Seagull to Knife to...Seagull
by GraduateSlave

Trip Type: Paddling Canoe
Entry Date: 08/16/2009
Entry & Exit Point: Seagull Lake (EP 54)
Number of Days: 7
Group Size: 3
Trip Introduction:
Trip was originally planned as a loop from Seagull through Knife and Saganaga, but the weather had other designs. This was the first trip I ever planned on my own. It was taken with two of my buddies from college in a three man canoe. I quite purposefully picked an easy route, owing to our general inexperience.
Day 1 of 7
We put in on a gray misty morning from the dock at Seagull Outfitters. With all the damage from the Cavity Lake fire, the lake looked like the face of the moon through all the gloom. Wind picked up as we were crossing the most open section of the lake on the way to the Alpine portage. It naturally thundered a couple of times, too, just then. The thunder quit as we made our way toward land, but it was pretty breezy and the waves were starting to whitecap. We reached the portage just as a ridiculously large group of teenagers were coming down from Alpine. I winced a little as a girl threw down an aluminum canoe on the rocks are the side of the portage and started complaining loudly. The portage climbs over a rather low hill, and is for the most part flat and dry. No trouble there. Ran into a group of kids I had known before I graduated from college at the end of the portage. Very random encounter.

We shoved off from the portage to a calm lake, and had a scenic paddle around the west end of the lake on the way to the portage. It was starting to rain. There was a little confusion as we reached the Jasper portage. The portage was somewhat washed out at the base of the falls, and looked suspiciously like a fifteen foot drop of steep rock. Finally decided it was the portage and landed on some very slick loose rocks just as another group was coming down.
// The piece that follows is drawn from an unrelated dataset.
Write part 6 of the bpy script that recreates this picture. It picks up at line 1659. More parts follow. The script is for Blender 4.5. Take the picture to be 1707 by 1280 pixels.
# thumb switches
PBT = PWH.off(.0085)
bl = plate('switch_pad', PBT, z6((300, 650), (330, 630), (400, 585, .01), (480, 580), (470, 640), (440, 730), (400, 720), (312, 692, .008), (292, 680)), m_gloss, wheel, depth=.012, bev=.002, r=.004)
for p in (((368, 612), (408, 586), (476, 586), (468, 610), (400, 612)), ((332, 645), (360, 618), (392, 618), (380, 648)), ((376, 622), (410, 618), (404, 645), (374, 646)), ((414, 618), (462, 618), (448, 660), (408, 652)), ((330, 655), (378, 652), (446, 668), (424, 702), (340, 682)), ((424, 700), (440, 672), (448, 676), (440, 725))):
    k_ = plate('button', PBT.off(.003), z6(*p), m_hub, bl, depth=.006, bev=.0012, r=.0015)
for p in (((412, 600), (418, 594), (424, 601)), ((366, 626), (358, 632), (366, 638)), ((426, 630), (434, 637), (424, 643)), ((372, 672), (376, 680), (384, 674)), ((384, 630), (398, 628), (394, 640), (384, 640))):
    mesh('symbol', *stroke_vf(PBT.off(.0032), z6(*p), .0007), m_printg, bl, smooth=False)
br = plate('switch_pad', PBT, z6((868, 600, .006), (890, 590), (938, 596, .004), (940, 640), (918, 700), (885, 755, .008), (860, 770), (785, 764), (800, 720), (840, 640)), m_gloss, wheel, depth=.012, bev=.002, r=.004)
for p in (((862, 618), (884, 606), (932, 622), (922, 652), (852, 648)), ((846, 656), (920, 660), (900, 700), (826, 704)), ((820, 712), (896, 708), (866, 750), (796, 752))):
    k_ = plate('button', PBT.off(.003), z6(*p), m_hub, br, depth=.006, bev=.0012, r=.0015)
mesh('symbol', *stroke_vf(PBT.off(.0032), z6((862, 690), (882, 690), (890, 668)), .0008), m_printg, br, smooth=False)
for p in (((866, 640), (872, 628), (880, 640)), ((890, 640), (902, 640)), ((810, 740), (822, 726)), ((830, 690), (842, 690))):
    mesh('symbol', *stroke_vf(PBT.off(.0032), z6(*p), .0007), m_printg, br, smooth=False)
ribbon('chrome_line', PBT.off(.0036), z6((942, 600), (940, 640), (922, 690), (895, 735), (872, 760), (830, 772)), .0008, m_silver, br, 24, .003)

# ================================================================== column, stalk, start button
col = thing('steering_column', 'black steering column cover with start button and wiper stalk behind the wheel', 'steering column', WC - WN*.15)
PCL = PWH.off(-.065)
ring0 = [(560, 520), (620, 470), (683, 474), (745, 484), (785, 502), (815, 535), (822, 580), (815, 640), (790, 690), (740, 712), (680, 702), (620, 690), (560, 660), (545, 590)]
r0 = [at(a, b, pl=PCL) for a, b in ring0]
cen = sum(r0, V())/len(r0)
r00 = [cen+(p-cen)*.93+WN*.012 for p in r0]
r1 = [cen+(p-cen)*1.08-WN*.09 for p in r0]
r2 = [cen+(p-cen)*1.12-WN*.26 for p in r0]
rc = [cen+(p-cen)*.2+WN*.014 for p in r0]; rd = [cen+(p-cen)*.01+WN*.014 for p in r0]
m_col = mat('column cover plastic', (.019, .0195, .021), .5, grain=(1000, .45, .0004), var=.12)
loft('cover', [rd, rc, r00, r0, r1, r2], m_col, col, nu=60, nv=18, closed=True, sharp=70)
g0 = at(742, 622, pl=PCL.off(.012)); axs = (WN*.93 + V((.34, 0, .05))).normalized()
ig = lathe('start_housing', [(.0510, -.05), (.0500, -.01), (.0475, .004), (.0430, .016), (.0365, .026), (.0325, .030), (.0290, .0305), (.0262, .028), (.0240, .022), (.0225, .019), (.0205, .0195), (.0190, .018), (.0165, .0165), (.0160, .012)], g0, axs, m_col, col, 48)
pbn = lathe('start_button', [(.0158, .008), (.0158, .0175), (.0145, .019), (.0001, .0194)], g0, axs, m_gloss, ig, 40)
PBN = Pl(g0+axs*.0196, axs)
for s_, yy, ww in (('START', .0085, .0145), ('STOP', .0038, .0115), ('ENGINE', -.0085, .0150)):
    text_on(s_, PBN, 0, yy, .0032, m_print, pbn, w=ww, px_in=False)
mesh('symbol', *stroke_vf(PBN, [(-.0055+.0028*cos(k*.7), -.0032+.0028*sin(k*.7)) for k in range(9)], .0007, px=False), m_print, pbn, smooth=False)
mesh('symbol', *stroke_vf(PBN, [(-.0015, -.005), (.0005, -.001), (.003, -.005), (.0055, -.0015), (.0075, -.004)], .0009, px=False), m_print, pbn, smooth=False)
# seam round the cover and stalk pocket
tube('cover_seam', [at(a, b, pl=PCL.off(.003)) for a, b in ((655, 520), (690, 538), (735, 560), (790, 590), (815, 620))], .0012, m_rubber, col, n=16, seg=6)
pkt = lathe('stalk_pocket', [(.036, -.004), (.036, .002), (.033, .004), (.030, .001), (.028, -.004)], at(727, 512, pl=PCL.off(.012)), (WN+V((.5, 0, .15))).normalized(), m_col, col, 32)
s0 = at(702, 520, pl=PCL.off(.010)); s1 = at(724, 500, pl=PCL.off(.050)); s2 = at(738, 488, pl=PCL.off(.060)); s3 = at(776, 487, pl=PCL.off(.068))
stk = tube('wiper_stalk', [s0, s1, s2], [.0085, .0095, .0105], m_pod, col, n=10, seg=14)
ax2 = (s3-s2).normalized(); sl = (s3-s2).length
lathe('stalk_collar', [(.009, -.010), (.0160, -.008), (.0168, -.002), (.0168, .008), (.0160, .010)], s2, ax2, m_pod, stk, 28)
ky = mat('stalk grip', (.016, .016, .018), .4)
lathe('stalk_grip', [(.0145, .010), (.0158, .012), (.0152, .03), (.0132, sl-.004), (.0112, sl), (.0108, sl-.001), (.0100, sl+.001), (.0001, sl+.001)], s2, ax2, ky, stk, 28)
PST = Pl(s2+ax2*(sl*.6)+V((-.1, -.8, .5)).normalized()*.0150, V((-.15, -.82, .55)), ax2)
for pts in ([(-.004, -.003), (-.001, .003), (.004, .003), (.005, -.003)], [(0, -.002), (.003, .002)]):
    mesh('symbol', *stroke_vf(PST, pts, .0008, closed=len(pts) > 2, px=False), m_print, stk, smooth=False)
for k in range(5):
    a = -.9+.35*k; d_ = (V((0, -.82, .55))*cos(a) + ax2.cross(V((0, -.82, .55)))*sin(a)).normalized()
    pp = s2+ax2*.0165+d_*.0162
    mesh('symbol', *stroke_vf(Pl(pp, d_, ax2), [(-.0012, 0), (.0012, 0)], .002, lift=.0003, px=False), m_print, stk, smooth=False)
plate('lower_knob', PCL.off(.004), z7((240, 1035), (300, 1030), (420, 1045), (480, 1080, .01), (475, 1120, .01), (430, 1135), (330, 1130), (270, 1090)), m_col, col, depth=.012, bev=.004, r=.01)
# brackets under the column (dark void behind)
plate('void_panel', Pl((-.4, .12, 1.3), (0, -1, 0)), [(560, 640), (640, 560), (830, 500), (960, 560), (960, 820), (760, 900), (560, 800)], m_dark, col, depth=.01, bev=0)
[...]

We were all sliding around, trying to unload the canoe, and generally get the heck out of the way. One of the guys in the other party came down and dragged out our gear pack to give us a hand. I was grateful. The landing was very shallow and slimy, full of rocks that were just waiting to eat the kevlar canoe. So if you every end up reading this, thanks again!

Aside from the bit with the exposed rock, the portage was somewhat muddy but overall short and easy. We discovered on this portage that it was going to be up to me and my stern paddler to carry the brunt of the weight, as the girl we had along couldn't even handle the kevlar canoe. We paddled halfway up Jasper into a headwind. It was getting rougher and the light was getting lower as the cloud cover intensified. We opted to stay on Jasper. Jasper was also pretty toasted by the fire. With no real trees to hang our tarp, we slung it low from the few saplings remaining, aided by a paddle. Just in time. It started to pour. We crouched together under the tarp eating sausage and cheese. During a lull, I located the latrine, which was way up the shoreline, past a long stretch of wet, widowmaking boulder. With no trees to hang from, I stashed the food pack far away, a la Cliff Jacobson. We pitched the tent and fell asleep in the rain early.